[WORK TO BE COMPLETED]: Track down every line below that holds "high" and copy it.
-.-.-
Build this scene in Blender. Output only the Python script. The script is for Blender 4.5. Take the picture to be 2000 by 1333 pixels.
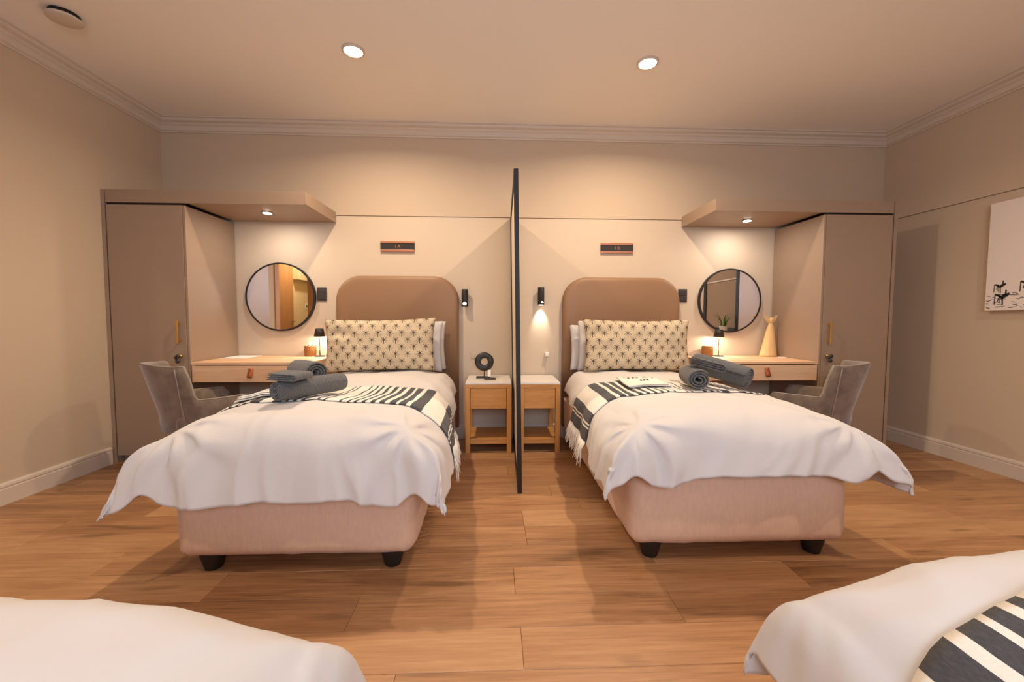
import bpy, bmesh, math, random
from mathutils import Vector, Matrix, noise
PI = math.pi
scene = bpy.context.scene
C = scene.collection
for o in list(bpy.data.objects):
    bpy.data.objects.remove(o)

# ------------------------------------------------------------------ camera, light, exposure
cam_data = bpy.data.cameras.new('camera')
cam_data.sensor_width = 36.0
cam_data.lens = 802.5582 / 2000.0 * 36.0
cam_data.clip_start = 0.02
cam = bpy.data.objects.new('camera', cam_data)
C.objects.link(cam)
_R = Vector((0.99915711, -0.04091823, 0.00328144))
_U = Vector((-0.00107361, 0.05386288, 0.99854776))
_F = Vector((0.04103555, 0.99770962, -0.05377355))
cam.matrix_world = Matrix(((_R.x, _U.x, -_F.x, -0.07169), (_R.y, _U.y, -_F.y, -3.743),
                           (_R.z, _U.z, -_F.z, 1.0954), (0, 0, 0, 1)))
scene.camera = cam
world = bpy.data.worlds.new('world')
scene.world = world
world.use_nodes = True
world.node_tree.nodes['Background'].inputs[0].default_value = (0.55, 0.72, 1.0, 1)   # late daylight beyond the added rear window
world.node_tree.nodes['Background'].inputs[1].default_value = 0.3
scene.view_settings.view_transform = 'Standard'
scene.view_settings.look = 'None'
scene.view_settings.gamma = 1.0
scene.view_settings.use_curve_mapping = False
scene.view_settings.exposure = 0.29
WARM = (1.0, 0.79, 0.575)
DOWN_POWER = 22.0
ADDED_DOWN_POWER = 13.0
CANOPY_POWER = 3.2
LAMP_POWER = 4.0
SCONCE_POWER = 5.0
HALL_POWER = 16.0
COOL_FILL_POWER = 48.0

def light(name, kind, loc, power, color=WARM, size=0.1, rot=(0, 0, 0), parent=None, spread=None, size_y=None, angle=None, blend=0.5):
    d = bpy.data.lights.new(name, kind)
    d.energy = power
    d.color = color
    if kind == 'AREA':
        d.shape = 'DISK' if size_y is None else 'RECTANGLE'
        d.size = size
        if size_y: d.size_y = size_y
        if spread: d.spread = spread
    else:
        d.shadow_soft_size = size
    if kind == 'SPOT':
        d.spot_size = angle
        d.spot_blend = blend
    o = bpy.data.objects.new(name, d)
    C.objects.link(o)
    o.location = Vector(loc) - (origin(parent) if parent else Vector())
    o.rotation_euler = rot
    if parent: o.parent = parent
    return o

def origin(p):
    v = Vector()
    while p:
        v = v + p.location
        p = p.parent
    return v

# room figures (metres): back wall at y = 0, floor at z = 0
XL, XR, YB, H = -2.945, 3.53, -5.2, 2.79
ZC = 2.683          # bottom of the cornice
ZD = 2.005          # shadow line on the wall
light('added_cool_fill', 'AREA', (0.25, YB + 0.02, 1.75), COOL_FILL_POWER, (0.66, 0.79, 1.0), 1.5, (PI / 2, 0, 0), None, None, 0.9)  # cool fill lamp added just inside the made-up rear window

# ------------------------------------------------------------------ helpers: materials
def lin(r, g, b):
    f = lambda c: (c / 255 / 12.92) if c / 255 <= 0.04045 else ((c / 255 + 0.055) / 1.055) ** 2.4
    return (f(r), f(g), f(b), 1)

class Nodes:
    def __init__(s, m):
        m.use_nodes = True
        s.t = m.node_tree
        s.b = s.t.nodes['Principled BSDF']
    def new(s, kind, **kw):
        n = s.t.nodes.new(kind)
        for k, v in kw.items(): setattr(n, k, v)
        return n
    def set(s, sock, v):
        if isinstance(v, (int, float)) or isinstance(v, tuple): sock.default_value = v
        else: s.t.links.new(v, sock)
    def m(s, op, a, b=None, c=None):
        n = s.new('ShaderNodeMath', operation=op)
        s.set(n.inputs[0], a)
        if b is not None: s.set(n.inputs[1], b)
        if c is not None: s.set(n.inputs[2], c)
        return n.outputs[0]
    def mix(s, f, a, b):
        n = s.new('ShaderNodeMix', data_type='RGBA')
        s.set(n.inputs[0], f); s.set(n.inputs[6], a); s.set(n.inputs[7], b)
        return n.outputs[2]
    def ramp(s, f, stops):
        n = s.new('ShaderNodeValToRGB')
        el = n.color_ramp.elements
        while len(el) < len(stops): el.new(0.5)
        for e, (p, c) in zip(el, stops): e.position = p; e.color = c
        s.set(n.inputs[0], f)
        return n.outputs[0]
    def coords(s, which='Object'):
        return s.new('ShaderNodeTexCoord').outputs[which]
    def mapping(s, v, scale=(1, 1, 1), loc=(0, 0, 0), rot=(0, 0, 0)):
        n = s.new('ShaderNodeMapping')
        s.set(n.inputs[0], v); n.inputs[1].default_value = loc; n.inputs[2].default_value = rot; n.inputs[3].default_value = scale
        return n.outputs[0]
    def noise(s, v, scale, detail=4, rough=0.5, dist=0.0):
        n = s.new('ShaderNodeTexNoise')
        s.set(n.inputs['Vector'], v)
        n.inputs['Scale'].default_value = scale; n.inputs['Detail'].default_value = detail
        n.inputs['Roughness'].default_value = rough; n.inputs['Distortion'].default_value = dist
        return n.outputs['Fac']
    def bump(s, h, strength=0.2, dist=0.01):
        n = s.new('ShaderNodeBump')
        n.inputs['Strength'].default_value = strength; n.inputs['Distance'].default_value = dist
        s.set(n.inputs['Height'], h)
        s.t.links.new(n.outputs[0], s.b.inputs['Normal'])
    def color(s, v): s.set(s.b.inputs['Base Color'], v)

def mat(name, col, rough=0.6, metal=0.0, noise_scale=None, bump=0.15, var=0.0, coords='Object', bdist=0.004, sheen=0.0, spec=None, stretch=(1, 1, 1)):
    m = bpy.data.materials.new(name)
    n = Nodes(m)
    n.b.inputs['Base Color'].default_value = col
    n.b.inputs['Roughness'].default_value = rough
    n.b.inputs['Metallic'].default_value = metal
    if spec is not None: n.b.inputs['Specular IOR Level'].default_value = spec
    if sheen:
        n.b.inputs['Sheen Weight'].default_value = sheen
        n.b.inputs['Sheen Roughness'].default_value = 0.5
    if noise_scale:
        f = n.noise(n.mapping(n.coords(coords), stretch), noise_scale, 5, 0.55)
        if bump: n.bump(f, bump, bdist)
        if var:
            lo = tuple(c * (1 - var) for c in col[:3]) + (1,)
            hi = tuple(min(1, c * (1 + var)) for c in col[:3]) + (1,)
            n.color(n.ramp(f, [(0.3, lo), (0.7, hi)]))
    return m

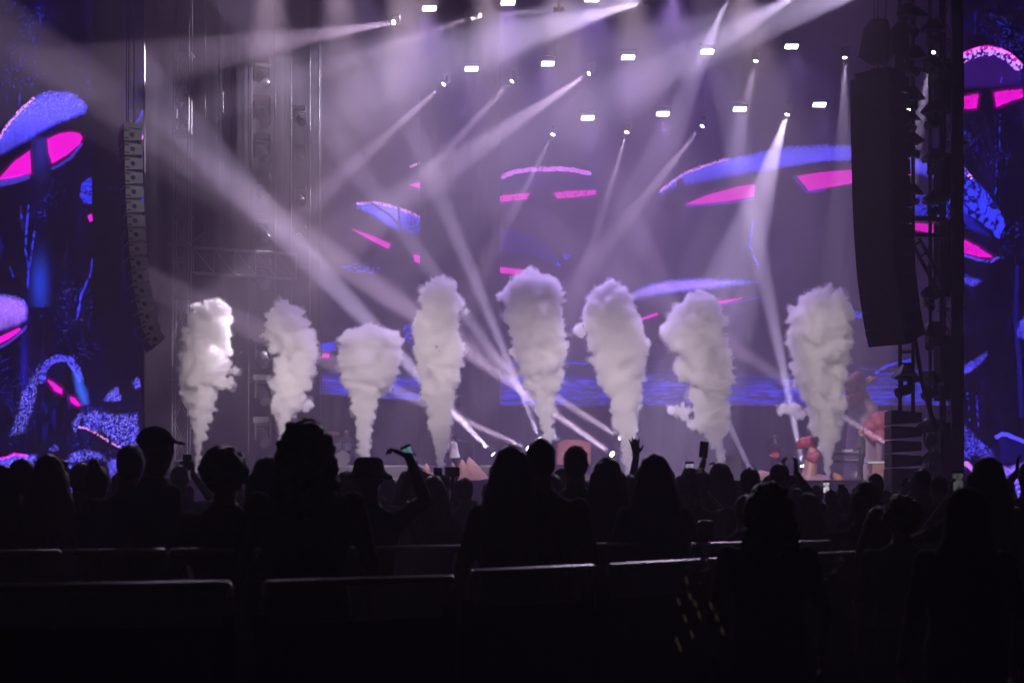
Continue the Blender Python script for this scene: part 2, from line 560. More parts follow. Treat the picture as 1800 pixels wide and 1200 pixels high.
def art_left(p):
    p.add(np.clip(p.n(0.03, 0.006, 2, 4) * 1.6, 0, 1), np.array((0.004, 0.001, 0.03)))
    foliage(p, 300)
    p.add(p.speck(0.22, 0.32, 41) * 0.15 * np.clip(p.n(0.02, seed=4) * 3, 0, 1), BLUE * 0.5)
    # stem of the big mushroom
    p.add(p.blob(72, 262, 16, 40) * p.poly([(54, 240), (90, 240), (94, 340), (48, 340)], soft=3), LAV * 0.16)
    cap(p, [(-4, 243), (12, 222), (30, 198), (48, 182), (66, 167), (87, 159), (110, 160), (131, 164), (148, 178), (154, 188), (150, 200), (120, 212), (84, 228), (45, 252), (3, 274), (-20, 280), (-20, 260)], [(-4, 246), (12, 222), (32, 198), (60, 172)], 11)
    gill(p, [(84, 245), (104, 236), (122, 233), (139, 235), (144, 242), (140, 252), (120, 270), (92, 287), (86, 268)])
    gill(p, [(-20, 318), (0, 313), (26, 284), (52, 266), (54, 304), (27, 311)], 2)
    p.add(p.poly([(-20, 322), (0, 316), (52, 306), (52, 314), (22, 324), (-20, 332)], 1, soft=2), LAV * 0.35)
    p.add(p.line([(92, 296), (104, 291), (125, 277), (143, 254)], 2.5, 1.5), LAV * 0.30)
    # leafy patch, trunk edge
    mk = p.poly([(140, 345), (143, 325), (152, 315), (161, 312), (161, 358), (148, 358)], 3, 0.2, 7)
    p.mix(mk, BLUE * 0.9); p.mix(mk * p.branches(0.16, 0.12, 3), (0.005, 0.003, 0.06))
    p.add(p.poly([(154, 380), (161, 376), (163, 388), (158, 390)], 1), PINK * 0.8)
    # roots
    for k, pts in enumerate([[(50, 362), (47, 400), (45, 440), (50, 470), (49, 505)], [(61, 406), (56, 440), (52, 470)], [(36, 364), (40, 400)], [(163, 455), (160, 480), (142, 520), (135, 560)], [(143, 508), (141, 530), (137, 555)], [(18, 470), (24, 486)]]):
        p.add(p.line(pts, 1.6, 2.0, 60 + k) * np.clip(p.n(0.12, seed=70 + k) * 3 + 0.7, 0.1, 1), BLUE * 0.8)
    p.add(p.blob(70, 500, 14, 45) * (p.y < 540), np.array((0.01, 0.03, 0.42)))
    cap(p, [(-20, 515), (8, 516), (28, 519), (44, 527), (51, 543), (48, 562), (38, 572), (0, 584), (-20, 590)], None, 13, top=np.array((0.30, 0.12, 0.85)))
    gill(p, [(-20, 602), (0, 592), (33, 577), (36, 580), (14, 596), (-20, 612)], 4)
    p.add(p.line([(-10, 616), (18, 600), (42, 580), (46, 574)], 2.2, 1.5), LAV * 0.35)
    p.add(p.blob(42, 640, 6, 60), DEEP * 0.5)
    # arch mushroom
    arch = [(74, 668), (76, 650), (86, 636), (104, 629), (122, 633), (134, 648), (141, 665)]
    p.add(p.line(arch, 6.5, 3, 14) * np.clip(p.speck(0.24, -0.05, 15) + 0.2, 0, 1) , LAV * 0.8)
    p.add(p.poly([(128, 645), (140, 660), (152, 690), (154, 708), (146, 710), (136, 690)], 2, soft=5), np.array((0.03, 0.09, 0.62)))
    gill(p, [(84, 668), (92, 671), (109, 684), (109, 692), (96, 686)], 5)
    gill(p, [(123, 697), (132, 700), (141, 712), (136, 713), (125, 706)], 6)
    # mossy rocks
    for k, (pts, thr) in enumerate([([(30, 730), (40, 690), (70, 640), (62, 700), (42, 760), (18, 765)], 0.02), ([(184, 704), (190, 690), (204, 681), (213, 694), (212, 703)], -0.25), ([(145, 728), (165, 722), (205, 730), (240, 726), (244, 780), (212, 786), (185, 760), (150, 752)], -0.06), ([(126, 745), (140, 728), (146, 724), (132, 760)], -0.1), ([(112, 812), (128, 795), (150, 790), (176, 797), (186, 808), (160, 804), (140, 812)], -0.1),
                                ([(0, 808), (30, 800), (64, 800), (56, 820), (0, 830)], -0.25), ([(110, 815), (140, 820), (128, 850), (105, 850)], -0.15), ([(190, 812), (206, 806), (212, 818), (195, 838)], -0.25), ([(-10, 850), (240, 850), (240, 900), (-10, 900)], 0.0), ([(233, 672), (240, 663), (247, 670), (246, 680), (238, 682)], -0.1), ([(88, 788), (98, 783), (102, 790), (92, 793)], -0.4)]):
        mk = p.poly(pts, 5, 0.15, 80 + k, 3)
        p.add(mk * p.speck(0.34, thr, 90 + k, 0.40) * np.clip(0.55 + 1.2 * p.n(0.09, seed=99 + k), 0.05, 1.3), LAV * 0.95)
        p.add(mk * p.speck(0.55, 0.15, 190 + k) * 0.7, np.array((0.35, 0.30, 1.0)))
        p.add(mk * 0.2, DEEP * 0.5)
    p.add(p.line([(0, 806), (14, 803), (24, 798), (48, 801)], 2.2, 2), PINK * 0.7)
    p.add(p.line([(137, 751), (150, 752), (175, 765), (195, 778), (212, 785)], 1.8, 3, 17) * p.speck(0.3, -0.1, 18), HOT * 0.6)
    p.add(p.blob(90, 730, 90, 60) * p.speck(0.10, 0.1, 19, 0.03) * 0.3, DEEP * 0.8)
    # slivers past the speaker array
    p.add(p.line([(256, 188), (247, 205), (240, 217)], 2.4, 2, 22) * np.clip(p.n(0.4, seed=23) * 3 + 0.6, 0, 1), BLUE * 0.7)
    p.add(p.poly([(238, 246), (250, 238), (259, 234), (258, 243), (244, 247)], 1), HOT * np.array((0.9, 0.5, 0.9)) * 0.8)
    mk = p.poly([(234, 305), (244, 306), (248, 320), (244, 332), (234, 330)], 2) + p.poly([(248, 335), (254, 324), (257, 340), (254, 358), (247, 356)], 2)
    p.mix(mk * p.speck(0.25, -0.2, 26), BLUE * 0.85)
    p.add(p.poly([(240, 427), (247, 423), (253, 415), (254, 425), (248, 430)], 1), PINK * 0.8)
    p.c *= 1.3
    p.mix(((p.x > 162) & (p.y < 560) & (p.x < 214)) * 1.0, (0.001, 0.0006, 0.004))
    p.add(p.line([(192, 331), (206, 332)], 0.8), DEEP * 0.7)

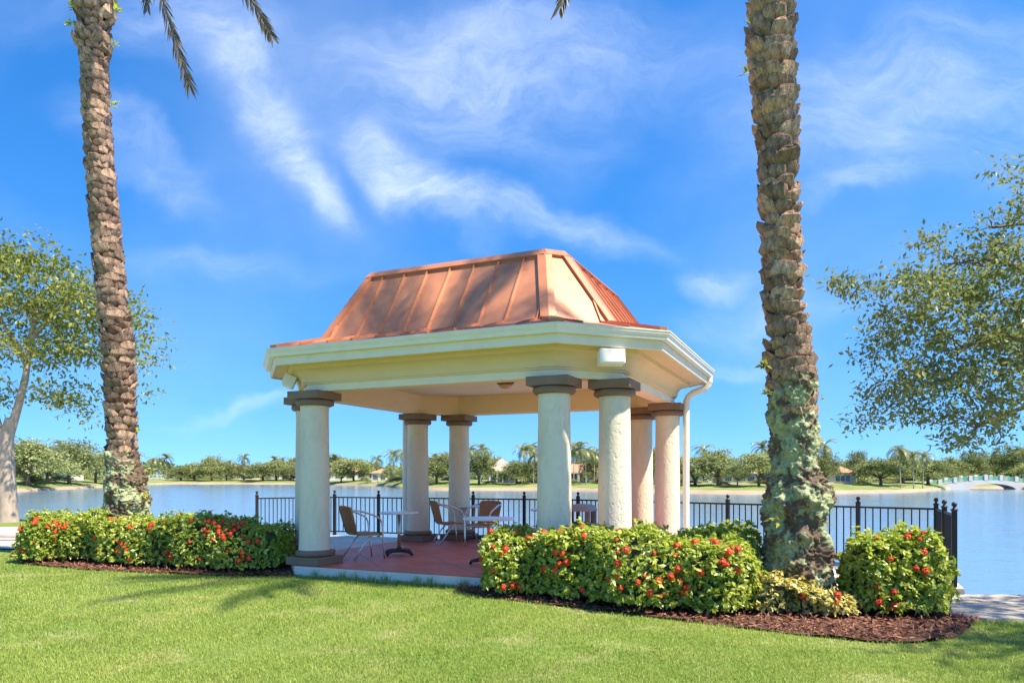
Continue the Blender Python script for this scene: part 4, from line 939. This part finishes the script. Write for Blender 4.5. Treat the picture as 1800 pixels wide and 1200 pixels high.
-.-.-
[TASK OUTPUT]:
Continue the Blender Python script for this scene: part 2, from line 560. More parts follow. Treat the picture as 1800 pixels wide and 1200 pixels high.
Continue the Blender Python script for this scene: part 4, from line 939. This part finishes the script. Write for Blender 4.5. Treat the picture as 1800 pixels wide and 1200 pixels high.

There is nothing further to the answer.